Michael Johnson: The Pension Schemes Bill will reconfigure the workplace DC pensions
“Megatrust” providers should be regulated as giants, trustees required to meet higher standards and contract-based workplace schemes ended, a Social Market Foundation paper says.
The paper – Trustee as Sovereign, published yesterday (4 March) – and authored by Michael Johnson, says the Pension Schemes Bill reforms will create as few as ten dominant megatrust providers by the mid-2030s.
Johnson argued funds of this scale will become "systemically important" – and added that the current regulatory regime will no longer be fit for purpose.
He calls for The Pensions Regulator (TPR) to become the single regulator of all workplace defined contribution (DC) pensions – also proposing that contract-based workplace default schemes should be phased out entirely, making them ineligible for auto-enrolment contributions from 2030.
The paper also calls for a major upgrade in trustee capability. Johnson says that, as schemes scale up, governance standards should match those expected of systemically important financial institutions.
And he proposes a single national accreditation framework for trustees, with clear conduct standards and defined technical competencies.
Johnson said: "The Pensions Schemes Bill 2025 is welcomed. It is ambitious and far-reaching, intent upon reconfiguring the workplace DC pensions market to increase retirement incomes for millions of scheme members.
"It is hoped that implementation of my paper's proposals, to enhance the allied governance and regulatory frameworks, will play a part in achieving this, while also providing a steer towards what consumers really want: a single DC pension pot holding both personal and workplace-derived contributions. Simplicity to the fore."
SMF director Theo Bertram added: "This is an important provocation for the government. Savers do not care whether their pension is ‘contract' or ‘trust' based — they care about security, value and retirement income.
"Michael's argument is that the regulatory system should be reshaped to achieve those goals. Meanwhile, workplace pension megafunds are about to become some of the most powerful financial institutions in Britain, and Michael makes a clear case that if we end up with a small set of pension giants, then they must be regulated as giants."
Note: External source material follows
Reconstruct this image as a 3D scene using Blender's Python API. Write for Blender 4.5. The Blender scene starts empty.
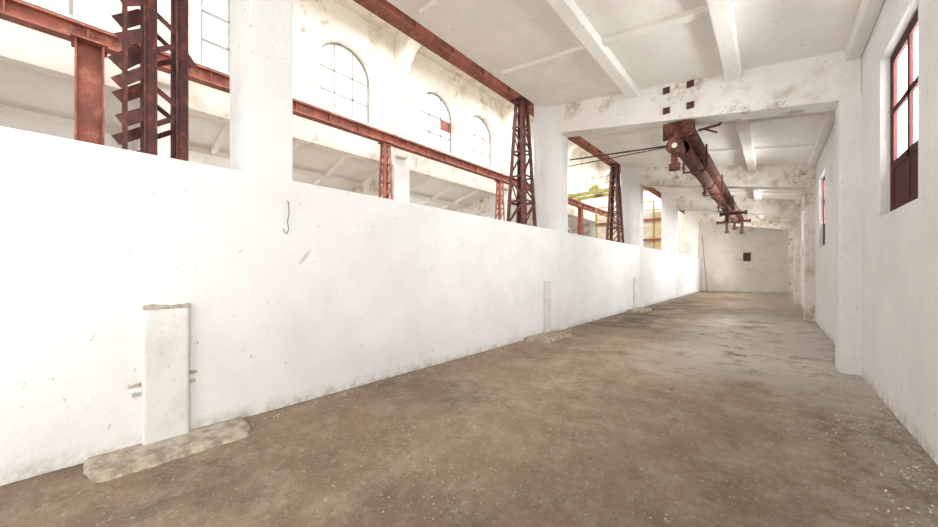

In his wide-ranging paper, Johnson also proposes further regulatory changes relating to value-for-money assessments, alternative approaches to the Bill's retirement income default, surplus extraction from defined benefit schemes and enhanced rule-making powers for TPR.
He also calls for the creation of an annuity clearing house and further reform of the Local Government Pension Scheme. The paper additionally warns against mandatory asset allocation in pursuit of the government's productive finance agenda.